Emmanuel Finkiel a relié dans son scénario deux histoires du recueil: La douleur et Monsieur X. dit ici Pierre Rabier. Il est en gros fidèle au texte de la romancière, même s’il supprime les dernières pages de La Douleur qui, selon lui, n’étaient pas filmables car Robert Antelme avait atteint le dernier degré avant la mort. Le metteur en scène montre la honte, la souffrance, l’amour, la haine, la perversité, la dépendance. Marguerite s’enferme dans cette souffrance. L’absence devient concrète alors qu’elle est toujours très entourée. Ses rapports avec Dionys Mascolo sont souvent brutaux et ambigus. Il finit par lui dire: «Êtes-vous plus attachée à votre douleur ou à Robert Antelme?» La Libération de Paris ne change rien à ce qu’elle ressent. Son mari est absent, il est aimé. Quand il revient, elle ne peut ni ne veut le voir. Elle n’aime plus Robert. Elle en aime un autre. «Je savais qu’il savait qu’à chaque heure de chaque jour, je le pensais: «Il n’est pas mort au camp de concentration.»

Emmanuel Finkiel représente Paris de manière à la fois réaliste et irréelle. Il parvient à noircir les édifices, mais abuse des longues focales, du flou. Cela tourne au procédé, ce qui devient gênant pour le spectateur.

« Au fond, on ne fait rien d’autre que des documentaires. » (Positif, janvier 2018)
« – Par quoi vos films sont-ils obsédés ? – Par le manque.» (Télérama, 11/04/2012)

Filmographie d’Emmanuel Finkiel (né en 1961)

Assistant de Jean-Luc Godard et de Krzysztof Kieślowski. Professeur à la Fémis.
– 1999: Voyages. (Prix Louis Delluc.

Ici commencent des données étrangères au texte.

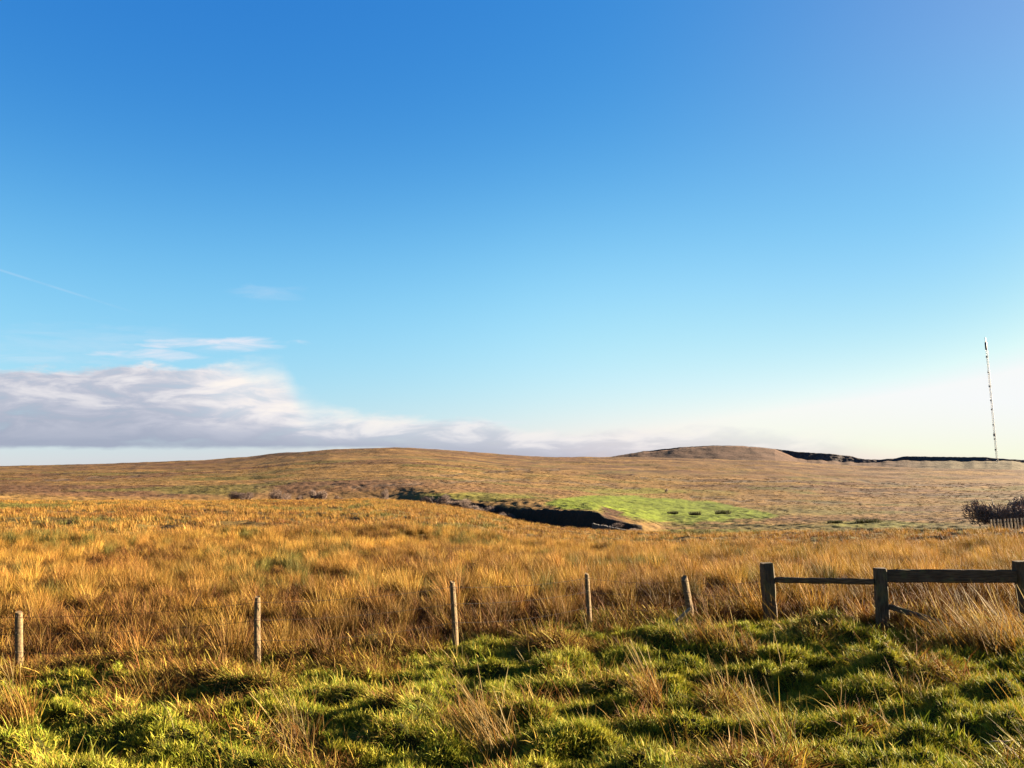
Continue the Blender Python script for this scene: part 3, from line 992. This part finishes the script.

César du meilleur premier film)
– 2006: En marge des jours – TV
– 2009: Nulle part, terre promise (Prix jean Vigo)
– 2012: Je suis
– 2016: Je ne suis pas un salaud
– 2017 :La Douleur

Pierre Rabier, en réalité Charles Delval, sera jugé et fusillé au début de 1945. Marguerite Duras témoignera deux fois à son procès: une fois à charge, et l’autre en sa faveur.

La Shoah est évoqué par l’intermédiaire du personnage de Madame Katz qui attend le retour de sa fille handicapée. Marguerite Duras ne parle presque jamais du sort des Juifs. Robert Antelme (1917-1990), lui, sera l’auteur de plusieurs ouvrages, dont un livre de référence sur les camps de concentration: L’Espèce humaine, paru en 1947 aux éditions de la Cité Universelle (aujourd’hui, Gallimard, collection Tel). Le livre est dédié à Marie-Louise, sa sœur, morte en déportation.

Robert Antelme, L’Espèce humaine.
«L’homme n’est rien d’autre qu’une résistance absolue, inentamable, à l’anéantissement.»
Il n’y a pas de différence de nature entre le régime “normal” d’exploitation de l’homme et celui des camps. Le camp est simplement l’image nette de l’enfer plus ou moins voilé dans lequel vivent encore tant de peuples.»